■ Task to carry out:
Find every line in the records below that contains the word "More", and copy each such line.

■ Exercise data:
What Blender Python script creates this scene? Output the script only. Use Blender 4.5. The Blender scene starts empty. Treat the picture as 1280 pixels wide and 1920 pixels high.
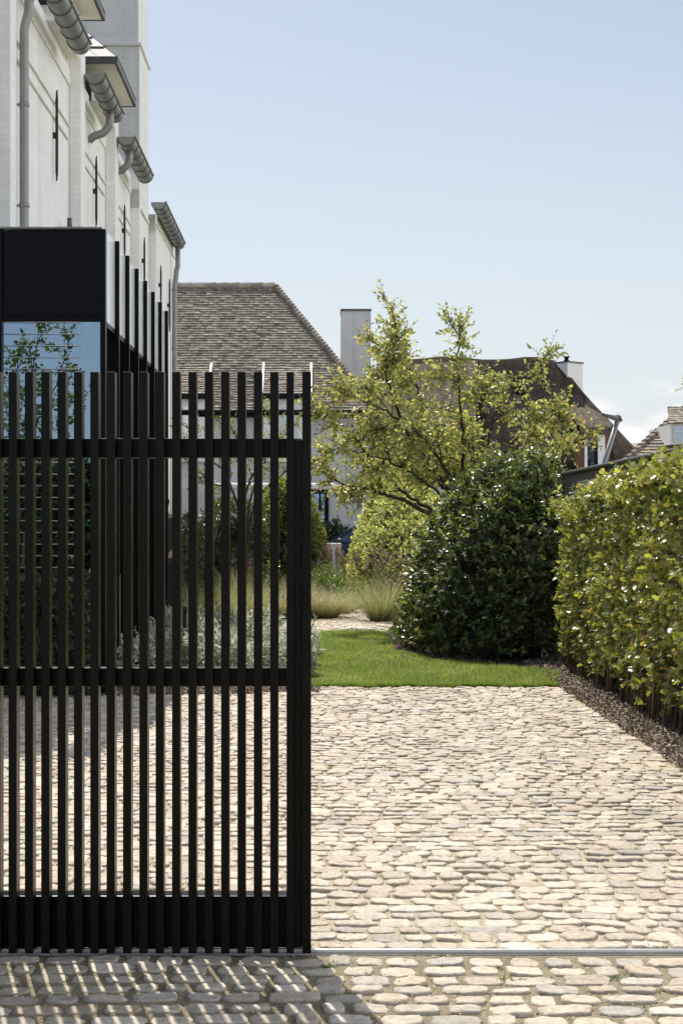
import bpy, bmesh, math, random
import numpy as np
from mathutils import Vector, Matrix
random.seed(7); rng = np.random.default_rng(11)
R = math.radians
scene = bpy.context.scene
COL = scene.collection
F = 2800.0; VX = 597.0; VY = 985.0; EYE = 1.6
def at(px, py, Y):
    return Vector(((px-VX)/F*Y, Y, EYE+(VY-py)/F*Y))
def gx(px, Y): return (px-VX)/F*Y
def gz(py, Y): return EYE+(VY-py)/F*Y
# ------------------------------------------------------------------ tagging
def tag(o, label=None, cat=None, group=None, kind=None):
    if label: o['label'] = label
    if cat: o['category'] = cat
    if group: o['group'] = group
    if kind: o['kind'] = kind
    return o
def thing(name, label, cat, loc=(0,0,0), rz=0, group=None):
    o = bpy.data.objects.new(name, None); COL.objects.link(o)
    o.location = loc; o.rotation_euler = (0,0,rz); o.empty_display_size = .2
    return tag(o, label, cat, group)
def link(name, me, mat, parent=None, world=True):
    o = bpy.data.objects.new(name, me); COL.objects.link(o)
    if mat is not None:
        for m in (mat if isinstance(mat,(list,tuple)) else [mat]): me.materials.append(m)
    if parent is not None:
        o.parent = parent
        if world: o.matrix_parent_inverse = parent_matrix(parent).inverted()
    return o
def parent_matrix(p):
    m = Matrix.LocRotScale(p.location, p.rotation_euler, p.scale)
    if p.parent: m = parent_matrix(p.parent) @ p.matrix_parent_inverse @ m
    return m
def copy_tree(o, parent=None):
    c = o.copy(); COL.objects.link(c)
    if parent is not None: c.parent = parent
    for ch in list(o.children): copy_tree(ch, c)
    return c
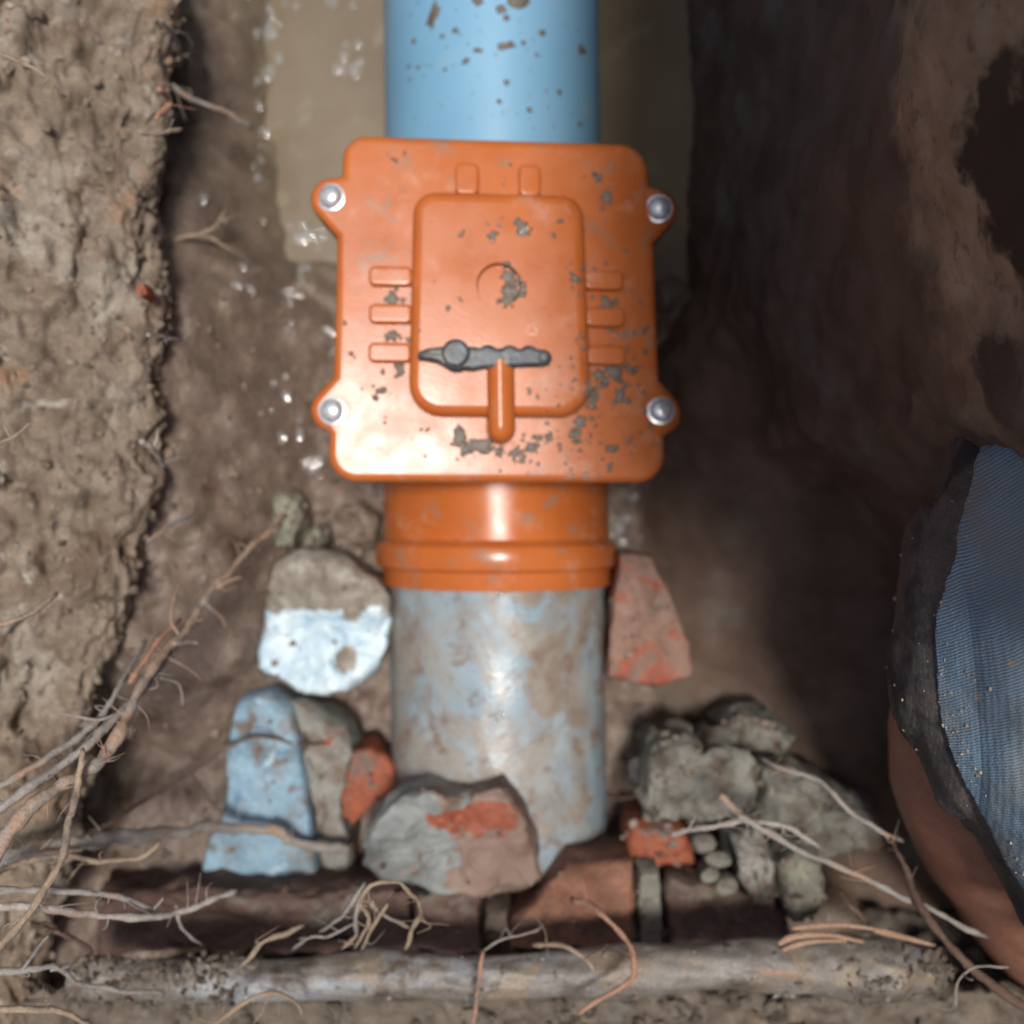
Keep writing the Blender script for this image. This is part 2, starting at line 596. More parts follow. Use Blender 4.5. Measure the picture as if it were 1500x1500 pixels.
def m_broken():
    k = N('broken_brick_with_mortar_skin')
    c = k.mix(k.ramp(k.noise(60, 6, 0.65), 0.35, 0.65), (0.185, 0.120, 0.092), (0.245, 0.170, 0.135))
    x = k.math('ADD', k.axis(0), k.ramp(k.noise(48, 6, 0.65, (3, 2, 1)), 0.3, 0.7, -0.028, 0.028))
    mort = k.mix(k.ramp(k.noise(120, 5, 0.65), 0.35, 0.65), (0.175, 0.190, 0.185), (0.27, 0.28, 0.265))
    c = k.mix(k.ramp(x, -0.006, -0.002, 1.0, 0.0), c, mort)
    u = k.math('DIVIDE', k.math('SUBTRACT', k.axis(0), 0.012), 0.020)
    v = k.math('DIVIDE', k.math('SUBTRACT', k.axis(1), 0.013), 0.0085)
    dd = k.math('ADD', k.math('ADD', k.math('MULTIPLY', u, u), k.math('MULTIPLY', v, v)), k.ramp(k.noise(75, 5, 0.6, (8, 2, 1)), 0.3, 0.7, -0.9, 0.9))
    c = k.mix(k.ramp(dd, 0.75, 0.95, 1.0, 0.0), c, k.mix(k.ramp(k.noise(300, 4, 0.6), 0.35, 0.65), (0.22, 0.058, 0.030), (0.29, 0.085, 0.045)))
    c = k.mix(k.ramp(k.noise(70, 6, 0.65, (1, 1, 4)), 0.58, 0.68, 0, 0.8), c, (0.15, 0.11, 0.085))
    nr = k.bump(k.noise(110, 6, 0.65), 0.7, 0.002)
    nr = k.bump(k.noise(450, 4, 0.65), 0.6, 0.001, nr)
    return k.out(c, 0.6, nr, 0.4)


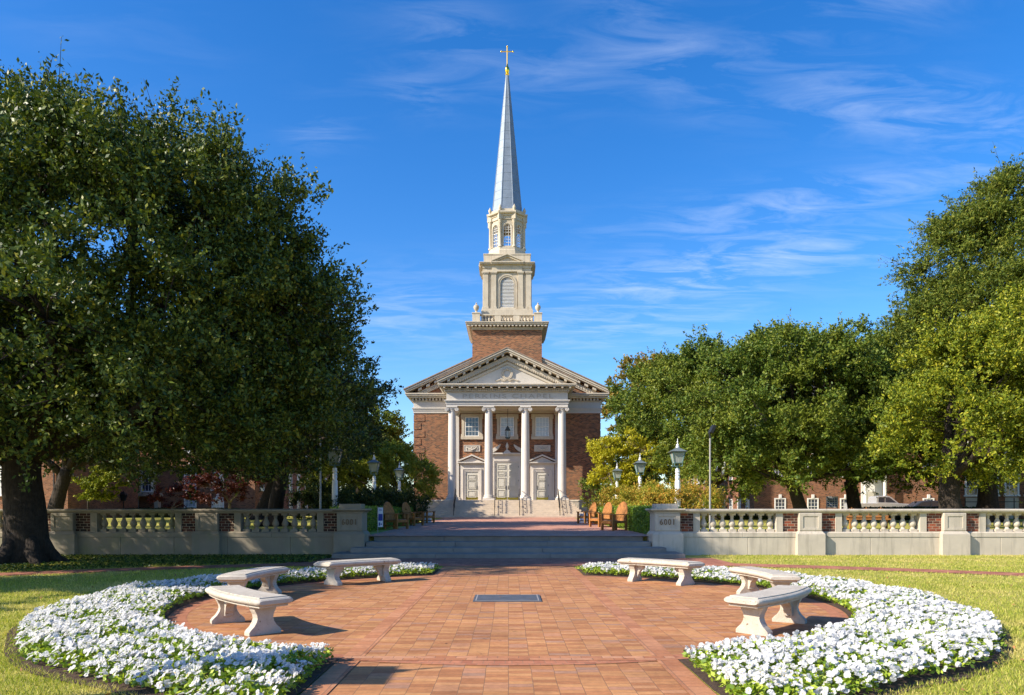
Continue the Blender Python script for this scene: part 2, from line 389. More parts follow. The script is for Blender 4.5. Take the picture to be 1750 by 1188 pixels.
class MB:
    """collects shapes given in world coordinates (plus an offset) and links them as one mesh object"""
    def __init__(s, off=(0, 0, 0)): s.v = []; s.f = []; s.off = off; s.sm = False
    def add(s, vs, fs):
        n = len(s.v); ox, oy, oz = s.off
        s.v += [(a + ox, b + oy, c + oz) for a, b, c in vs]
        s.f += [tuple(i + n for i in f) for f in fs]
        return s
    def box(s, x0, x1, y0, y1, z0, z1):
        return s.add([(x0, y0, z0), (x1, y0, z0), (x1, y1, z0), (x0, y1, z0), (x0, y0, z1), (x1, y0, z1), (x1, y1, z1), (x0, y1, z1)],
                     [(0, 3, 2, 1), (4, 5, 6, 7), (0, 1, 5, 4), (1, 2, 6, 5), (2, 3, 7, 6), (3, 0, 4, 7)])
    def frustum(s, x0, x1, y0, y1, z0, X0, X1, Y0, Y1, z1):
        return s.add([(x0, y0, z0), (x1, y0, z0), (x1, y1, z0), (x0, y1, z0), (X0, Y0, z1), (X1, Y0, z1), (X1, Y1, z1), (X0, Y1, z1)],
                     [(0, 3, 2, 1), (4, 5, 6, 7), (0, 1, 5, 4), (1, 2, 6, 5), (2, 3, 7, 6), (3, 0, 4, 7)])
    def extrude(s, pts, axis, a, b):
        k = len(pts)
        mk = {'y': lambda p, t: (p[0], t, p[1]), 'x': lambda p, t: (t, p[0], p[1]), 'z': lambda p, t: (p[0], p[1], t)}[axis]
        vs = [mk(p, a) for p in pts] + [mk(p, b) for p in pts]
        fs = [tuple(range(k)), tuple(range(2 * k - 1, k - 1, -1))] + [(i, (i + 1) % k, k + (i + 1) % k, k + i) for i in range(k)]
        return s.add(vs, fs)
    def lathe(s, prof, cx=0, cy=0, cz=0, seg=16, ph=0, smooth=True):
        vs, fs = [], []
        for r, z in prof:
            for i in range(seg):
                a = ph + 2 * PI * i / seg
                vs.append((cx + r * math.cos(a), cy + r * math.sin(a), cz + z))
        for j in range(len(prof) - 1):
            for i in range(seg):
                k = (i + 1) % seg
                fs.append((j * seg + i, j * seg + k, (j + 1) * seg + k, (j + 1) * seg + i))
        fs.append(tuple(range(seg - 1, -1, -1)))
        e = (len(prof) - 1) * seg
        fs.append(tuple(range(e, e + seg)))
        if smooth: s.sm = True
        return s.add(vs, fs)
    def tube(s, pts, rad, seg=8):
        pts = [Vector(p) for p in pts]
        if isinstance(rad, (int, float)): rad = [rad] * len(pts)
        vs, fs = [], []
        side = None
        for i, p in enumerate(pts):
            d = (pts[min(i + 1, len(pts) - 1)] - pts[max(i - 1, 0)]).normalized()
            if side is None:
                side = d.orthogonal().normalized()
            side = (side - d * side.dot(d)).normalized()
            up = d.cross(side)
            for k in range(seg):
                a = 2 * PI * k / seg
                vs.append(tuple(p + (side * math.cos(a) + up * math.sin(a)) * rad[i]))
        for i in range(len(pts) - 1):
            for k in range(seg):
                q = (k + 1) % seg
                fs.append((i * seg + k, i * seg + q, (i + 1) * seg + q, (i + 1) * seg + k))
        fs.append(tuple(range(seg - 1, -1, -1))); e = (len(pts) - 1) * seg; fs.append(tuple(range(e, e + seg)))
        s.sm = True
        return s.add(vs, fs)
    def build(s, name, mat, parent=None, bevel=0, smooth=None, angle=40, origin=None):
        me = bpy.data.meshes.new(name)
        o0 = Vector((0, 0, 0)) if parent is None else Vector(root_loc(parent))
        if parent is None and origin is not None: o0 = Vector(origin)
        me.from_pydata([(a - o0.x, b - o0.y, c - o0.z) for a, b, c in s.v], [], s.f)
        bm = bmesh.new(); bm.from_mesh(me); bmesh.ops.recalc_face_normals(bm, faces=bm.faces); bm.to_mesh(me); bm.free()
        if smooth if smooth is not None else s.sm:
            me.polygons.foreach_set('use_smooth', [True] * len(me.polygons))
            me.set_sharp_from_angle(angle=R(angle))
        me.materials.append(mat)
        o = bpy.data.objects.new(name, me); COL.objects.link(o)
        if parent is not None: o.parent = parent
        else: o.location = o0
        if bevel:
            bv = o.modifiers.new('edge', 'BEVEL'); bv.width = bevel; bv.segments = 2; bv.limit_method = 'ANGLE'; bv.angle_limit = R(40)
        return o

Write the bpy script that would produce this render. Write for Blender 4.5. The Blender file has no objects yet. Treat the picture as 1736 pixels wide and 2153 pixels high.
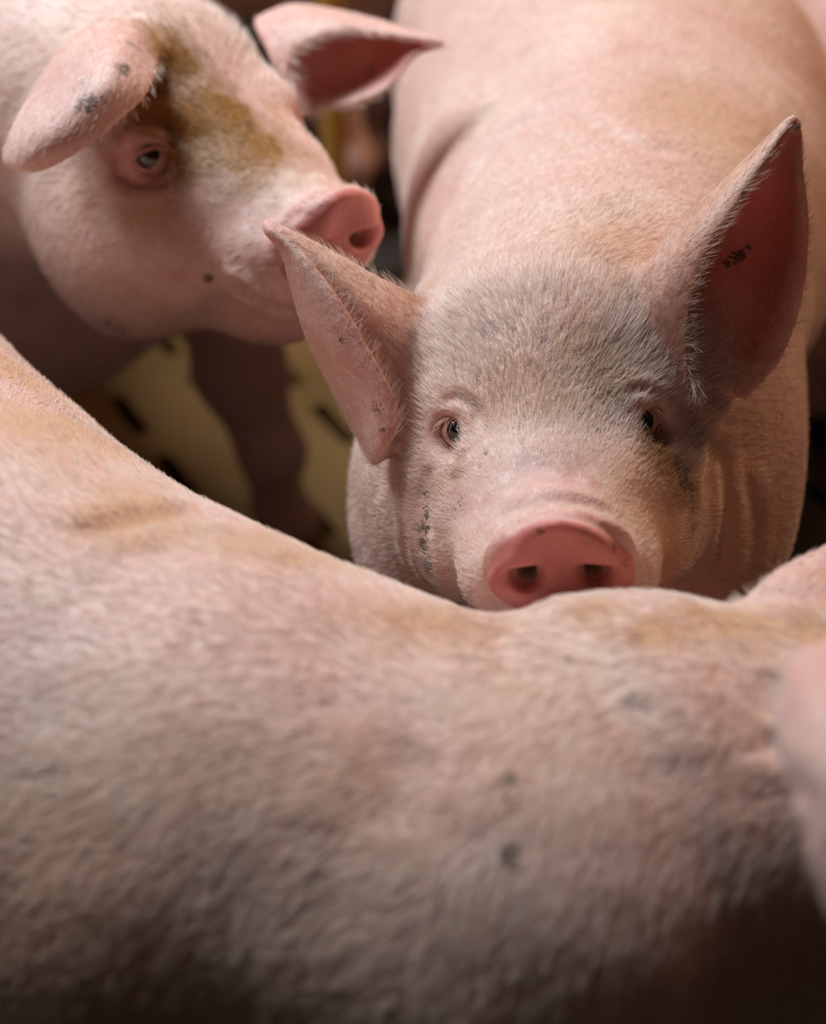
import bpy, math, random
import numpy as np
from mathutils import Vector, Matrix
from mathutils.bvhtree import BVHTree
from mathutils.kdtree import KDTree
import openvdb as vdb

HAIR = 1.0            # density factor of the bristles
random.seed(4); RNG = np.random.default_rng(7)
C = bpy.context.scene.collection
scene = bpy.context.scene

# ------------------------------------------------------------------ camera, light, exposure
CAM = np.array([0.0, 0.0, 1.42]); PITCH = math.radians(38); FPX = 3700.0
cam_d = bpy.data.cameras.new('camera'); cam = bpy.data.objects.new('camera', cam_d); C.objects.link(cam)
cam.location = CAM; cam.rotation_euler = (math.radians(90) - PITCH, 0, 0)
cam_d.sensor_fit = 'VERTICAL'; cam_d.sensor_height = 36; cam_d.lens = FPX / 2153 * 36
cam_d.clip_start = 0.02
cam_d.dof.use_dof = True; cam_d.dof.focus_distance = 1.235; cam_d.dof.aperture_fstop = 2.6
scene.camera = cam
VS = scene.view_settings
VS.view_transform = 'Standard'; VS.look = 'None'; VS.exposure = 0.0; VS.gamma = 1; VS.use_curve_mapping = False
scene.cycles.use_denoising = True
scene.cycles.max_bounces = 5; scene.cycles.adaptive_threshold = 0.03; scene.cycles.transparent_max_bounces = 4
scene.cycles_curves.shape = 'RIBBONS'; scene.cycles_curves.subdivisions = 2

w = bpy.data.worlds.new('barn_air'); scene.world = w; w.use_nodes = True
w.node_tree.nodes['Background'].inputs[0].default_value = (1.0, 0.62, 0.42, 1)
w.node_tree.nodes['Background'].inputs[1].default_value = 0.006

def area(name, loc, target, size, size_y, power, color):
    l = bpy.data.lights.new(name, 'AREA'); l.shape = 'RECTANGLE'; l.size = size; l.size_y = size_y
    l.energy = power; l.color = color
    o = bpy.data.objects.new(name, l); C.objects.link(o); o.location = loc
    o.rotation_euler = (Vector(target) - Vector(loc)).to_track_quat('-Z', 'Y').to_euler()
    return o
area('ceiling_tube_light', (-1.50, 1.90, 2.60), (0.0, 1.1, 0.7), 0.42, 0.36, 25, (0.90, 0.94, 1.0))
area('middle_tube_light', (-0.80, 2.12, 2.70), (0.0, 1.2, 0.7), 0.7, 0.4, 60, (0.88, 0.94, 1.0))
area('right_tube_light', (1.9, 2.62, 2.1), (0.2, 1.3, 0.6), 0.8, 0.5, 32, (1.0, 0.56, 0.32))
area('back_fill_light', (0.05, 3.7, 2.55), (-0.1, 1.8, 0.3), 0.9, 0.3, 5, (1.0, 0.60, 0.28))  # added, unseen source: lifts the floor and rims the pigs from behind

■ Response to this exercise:
Keep writing the Blender script for this image. This is part 2, starting at line 596. More parts follow. Use Blender 4.5. Measure the picture as if it were 1500x1500 pixels.
Continue the Blender Python script for this scene: part 2, from line 389. More parts follow. The script is for Blender 4.5. Take the picture to be 1750 by 1188 pixels.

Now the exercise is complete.